The problem of the Hainanese fishermen in Scarborough would have been there even if there had been no China claiming the area as its own or if Hainan were Vietnamese territory or if China had not suddenly grown rich and powerful and therefore become a bully, as so many Filipinos are now taught to think. Did we (or UNCLOS or more precisely how we interpret it) perhaps create the problem when we wanted Scarborough (or Bajo de Masinloc as we wish to call it now) exclusively for ourselves as a fishing ground? Did we ever follow up on the 2000 suggestion of Minister Mercado to have a “common fishing ground” in Scarborough (which by the way could be interpreted as a tacit admission that non-Filipinos have some right to this area)?

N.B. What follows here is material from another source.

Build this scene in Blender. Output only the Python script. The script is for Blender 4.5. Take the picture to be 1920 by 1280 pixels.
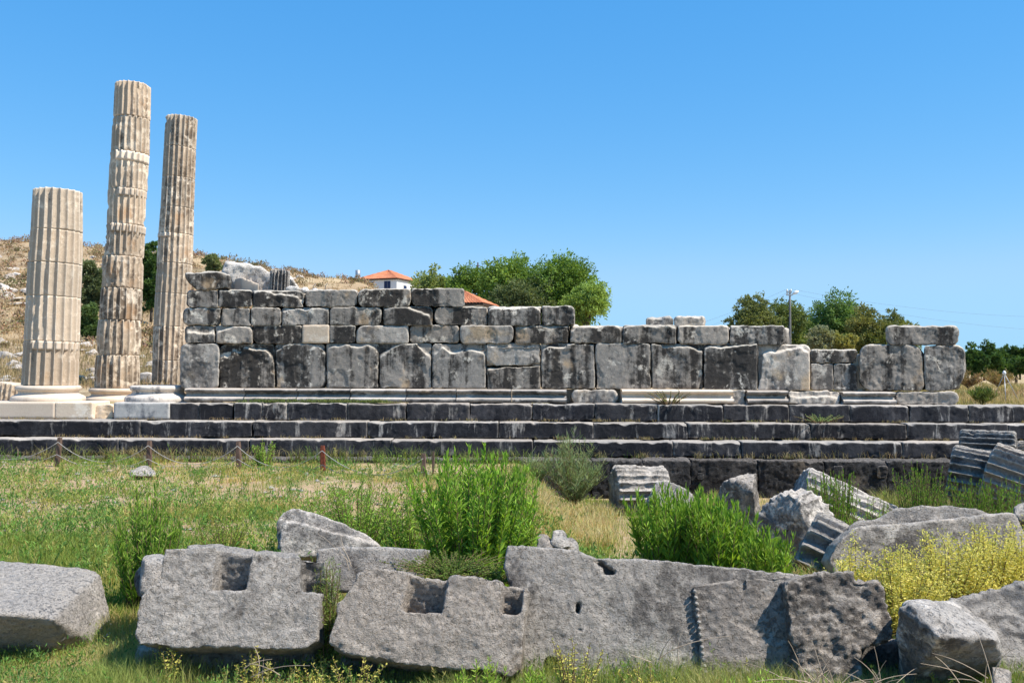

We have our own Hainanese fishermen in our own backyard in the form of the Filipinos who keep going back and forth to Sabah or North Borneo simply because many of their close relatives live there and have lived there even before it became Malaysian territory and who are hounded by Malaysian authorities as illegals when it becomes in their interest to do so.
In the jingoistic atmosphere that Philippine media have been able to whip up, it might be useful to see this aspect of the South China Sea dispute. Would it such be a big loss for the Philippines to (unilaterally) acknowledge traditional fishing rights of non-Filipinos? Or are we forever to be haunted by this problem of “poachers” and the risk of an even greater catastrophe?